To: TREND1 who wrote (19618)3/14/2001 10:56:08 AM
From: Starlight  Read Replies (1) | Respond to of 60323
 
>>>.....in comparing the price changes of SNDK and CSCO, remember that a
large company with considerable ownership by institutions and funds will
usually recover more quickly than a smaller cap company with only modest
institutional holdings.<<<

Usually is the operative word. I don't think that will work this time, however. Institutions and funds have dumped tech stocks, and they might not be in a hurry to get back in. I think the "pros" are going to teach us all a lesson: Don't "play" on their turf. They're going to show us who is REALLY in control of the market. THEY ARE!!!



To: TREND1 who wrote (19618)3/14/2001 12:19:01 PM
From: Sam  Read Replies (1) | Respond to of 60323
 
Larry,
The way you write about Sandisk, you appear to think that Sandisk is the only stock to get slaughtered over the past year.

In case you haven't noticed, we have a lot of company.

Anyone with half a brain knows that Sandisk is in a commodity business. What we had hoped for was some protection on the downside from patents. And we counted on a steadily growing market for a few years. With the macro environment becoming so sour so quickly, everyone in techland has a problem.

I still think Sandisk will grow quite nicely over the next few years, when the macro environment and the inventory overhand clears up. Just when that will be is the question.

Sam

P.S. Yeah, I wish I had sold more when the stock was a hundred or more points higher (I sold a little). Or even 40 or 50 points higher. Mea culpa. But hindsight is 20/20. Not many people saw this macro environment coming so quickly.

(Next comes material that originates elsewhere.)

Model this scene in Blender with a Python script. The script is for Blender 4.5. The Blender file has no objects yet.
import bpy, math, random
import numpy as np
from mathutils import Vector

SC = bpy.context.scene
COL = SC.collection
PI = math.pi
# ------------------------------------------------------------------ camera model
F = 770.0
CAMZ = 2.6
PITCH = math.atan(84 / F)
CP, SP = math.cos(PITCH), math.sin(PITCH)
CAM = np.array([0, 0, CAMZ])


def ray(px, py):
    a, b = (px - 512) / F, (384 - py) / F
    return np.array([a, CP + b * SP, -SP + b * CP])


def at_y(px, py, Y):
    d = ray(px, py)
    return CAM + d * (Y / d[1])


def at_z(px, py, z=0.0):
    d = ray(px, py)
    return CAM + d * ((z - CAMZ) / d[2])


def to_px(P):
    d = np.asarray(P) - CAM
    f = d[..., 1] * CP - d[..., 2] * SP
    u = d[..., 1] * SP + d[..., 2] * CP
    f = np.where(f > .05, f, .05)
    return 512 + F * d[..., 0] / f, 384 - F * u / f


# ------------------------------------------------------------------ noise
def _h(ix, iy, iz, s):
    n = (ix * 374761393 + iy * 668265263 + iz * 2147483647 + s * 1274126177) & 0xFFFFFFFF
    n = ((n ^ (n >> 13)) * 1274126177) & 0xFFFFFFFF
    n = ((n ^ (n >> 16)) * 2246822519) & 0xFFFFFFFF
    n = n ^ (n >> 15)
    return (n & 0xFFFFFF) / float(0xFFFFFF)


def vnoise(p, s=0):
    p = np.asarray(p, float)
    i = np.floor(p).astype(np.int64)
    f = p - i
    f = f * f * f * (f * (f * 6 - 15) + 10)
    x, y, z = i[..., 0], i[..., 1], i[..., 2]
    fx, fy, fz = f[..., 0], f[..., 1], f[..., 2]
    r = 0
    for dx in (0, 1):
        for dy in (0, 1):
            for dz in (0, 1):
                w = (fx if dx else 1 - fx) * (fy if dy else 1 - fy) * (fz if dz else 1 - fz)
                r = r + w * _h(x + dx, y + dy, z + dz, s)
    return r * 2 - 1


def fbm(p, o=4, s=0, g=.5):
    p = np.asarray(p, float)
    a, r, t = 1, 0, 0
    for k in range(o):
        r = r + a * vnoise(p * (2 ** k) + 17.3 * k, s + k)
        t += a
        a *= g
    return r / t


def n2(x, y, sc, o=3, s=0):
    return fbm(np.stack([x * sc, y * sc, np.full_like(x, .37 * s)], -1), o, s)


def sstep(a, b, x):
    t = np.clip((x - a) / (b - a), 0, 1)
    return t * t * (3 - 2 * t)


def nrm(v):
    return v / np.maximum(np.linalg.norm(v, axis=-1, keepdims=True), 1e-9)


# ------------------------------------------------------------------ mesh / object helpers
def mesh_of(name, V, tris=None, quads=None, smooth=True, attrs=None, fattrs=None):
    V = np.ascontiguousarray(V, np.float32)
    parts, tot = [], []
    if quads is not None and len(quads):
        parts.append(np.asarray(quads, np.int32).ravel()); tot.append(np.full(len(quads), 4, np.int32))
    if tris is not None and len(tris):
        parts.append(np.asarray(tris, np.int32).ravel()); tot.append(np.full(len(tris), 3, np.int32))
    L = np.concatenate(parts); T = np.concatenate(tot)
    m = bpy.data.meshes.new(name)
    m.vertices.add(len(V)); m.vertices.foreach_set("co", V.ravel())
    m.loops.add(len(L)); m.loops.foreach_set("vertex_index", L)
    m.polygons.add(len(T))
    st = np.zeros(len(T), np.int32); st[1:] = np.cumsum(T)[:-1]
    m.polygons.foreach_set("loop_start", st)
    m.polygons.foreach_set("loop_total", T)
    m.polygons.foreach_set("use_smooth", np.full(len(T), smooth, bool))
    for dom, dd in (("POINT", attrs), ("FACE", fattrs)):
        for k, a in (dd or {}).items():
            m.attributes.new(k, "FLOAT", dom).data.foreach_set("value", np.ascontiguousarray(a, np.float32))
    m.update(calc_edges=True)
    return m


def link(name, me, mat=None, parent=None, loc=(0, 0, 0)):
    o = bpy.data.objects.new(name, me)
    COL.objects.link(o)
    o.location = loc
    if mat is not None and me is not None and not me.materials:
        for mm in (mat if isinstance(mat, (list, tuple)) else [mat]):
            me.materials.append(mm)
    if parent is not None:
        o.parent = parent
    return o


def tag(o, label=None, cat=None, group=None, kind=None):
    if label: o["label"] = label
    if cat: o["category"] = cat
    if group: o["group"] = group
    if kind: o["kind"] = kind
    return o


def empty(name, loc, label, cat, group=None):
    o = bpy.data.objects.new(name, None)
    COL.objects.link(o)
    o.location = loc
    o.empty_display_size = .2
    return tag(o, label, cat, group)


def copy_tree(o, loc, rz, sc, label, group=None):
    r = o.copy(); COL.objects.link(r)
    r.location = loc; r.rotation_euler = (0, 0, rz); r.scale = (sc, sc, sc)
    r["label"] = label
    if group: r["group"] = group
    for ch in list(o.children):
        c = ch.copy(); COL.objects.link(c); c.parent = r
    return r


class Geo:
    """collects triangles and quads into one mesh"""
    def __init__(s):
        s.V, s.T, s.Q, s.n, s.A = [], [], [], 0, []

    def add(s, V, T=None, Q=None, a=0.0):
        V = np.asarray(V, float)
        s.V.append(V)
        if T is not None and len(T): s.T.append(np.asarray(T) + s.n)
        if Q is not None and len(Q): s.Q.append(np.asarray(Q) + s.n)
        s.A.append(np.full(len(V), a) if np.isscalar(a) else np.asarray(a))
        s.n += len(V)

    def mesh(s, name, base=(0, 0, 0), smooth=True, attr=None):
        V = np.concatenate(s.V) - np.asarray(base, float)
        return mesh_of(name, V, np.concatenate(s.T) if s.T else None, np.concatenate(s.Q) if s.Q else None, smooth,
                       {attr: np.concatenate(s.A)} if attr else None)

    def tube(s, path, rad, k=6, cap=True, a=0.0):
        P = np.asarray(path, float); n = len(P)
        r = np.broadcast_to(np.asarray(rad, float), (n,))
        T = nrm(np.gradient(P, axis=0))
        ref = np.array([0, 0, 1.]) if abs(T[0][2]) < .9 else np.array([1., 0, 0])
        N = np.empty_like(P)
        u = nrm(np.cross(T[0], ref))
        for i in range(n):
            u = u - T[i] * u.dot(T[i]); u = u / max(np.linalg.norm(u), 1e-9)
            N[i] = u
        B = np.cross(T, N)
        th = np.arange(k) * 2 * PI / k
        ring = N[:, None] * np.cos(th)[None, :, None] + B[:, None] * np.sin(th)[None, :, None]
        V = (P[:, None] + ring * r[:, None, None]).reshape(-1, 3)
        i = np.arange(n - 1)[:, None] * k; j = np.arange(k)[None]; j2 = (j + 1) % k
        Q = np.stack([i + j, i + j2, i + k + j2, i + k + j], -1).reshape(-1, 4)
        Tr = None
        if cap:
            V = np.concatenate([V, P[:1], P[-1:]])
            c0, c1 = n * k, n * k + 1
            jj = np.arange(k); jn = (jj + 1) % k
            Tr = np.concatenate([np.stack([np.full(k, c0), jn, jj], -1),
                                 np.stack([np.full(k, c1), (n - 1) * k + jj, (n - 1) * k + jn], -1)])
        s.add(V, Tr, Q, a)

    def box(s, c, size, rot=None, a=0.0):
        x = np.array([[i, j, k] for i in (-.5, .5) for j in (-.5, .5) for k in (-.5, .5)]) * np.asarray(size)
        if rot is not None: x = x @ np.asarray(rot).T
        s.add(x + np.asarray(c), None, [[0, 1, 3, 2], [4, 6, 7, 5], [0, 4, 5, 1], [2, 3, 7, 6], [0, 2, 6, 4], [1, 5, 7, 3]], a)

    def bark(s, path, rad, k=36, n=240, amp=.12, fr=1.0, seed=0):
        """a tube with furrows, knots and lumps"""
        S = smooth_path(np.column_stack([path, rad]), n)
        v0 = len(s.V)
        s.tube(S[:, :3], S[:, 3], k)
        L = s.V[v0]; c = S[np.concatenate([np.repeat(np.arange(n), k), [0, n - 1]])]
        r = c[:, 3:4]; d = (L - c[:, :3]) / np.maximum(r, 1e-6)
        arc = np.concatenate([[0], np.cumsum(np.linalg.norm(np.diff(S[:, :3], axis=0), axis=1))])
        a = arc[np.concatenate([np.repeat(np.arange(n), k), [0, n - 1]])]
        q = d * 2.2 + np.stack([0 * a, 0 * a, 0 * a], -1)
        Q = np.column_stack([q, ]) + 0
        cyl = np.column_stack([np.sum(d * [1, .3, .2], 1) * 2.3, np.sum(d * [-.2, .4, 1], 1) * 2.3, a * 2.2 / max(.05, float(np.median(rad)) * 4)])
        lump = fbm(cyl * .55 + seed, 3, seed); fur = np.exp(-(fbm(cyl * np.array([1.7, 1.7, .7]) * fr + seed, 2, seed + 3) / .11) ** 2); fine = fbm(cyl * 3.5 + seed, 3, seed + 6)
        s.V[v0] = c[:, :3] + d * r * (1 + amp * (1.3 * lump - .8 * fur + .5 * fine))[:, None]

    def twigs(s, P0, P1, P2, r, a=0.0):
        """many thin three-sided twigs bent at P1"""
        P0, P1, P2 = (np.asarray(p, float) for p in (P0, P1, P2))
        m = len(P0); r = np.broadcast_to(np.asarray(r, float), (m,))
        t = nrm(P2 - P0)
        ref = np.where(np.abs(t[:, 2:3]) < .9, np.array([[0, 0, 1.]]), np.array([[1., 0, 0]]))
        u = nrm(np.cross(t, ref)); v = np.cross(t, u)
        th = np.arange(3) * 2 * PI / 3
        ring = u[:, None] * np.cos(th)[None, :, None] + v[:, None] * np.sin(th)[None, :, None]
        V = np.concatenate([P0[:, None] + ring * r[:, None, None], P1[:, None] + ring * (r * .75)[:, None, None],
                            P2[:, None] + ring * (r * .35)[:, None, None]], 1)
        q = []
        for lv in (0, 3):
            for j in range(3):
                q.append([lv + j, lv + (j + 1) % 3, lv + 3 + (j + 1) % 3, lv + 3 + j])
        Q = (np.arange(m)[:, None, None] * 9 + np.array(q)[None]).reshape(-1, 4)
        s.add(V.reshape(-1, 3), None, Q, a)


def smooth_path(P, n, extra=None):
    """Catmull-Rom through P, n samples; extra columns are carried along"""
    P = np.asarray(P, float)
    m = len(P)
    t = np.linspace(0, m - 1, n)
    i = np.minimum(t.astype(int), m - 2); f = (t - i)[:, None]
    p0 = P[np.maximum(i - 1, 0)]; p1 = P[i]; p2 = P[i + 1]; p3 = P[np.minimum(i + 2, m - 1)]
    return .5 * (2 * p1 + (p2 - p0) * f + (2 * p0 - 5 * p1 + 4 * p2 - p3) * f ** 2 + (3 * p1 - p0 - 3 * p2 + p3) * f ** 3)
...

To: TREND1 who wrote (19618)3/14/2001 2:11:30 PM
From: Art Bechhoefer  Read Replies (1) | Respond to of 60323
 
Larry, if most SanDisk revenues come from sale of what is essentially a commodity rather than a proprietary product, then gross margins would be reduced by 20--30 percent. That is, a product covered by patents, and one which can be produced by others only through a licensing and royalty agreement, will generate much higher gross margins.

Another way to look at the difference between commodity and proprietary products is to consider the difference in return on assets. A commodity product implies big plants and economies of scale. A proprietary product might generate revenues without any plant or brick and mortar assets whatsoever. To see a dramatic example of the value of proprietary technology, look at QUALCOMM, which has the most extensive portfolio of patents for wireless communication of any company in the world. The significant measurement here is the combined operating earnings plus earnings from licensing fees and royalties per share as a percentage of book value per share.

The other factor to note is that if you are a commodity producer, then you better be the low cost producer or you're going to get killed. SanDisk may get some advantage here from its new Manassas, Virginia joint venture with Toshiba, but it can't get any advantage from products coming out of Taiwan, as those factories produce chips for many other companies as well.

The advantage of having exclusive proprietary technology is that you don't have to be the low cost producer. You need only produce or let other produce and give you a cut!

Art



To: TREND1 who wrote (19618)3/14/2001 6:36:02 PM
From: Ausdauer  Read Replies (1) | Respond to of 60323
 
Larry,

Do you have any opinion on SMH?

At what level would you consider buying some, if at all?